Weird. My best guess would be that the driver ends up being so slow that
while it receives one packet the next packet has had time to arrive. Does
the above happen under heavy network load? Does a "ping -f -s 1000 name"
from another machine cause it reliably to happen, for example?

> Oh, by the way, the 575 driver can't be compiled in, I tried and it told me
> to go away <g>

This used to be true of the old tulip_cb.c driver too. Now that there is
just one tulip.c driver, the issue is moot. You can compile it in, and in
theory you can have a machine with both a CardBus tulip card and a regular
PCI card with the tulip chipset and they'll both be serviced by the same
driver.

(In practice that doesn't really happen, of course, but it does mean that
the same kernel image can work in two very different configurations)

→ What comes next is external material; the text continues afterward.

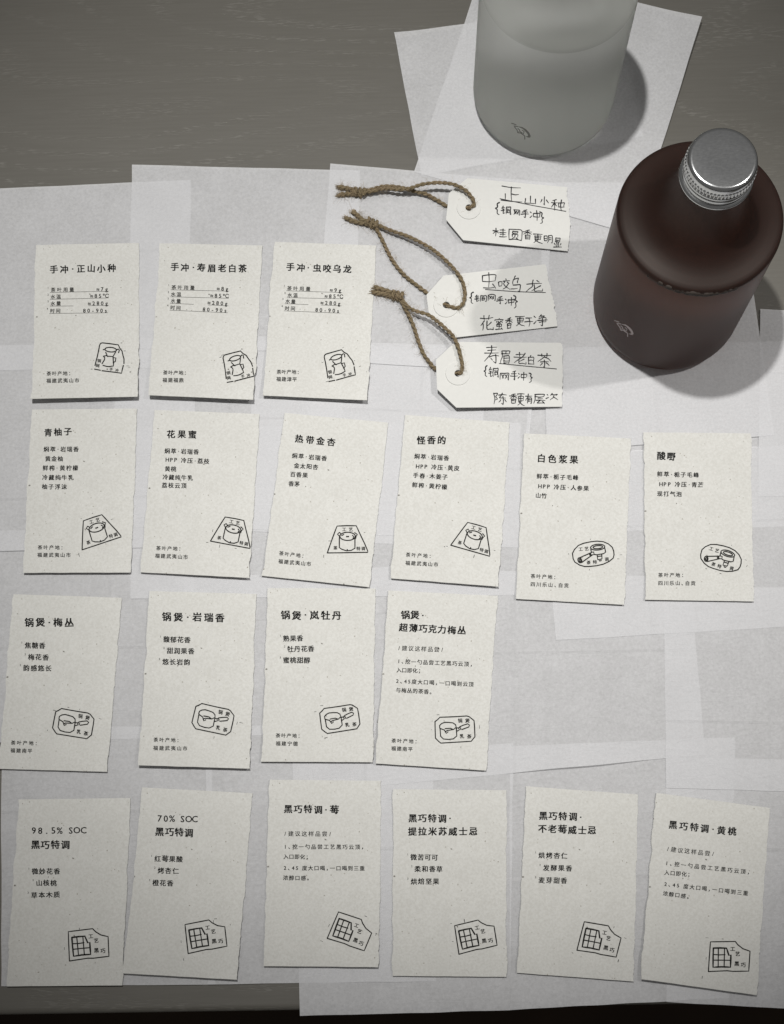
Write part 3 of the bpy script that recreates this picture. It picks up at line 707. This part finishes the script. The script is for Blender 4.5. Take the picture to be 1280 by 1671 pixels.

> Why does acpi require an IRQ? I haven't used it since it uses an irq.

ACPI events cause interrupts. Things like "oh, somebody closed the lid on
me", or "duh, somebody pressed the 'go to sleep' keycombo" or things like
that.

APM can handle these events too, but has limitations (APM power management
is not very aggressive, and fundamentally cannot be, for example).

> Speaking of IRQs, what's the deal on machines (I have a supermicro p6dbe)
> that have PCI irq's >= 16. This would be nice if it would work on my
> laptop. My tyan s1832dl doesn't support those higher irq's (Wish it did)

It's the newer IO-APIC introduced for SMP, but available for UP systems
too. Needs BIOS support too. I've not seen a laptop that would do this,
although it is definitely not impossible (and you can compile a UP kernel
with IO-APIC support in it these days).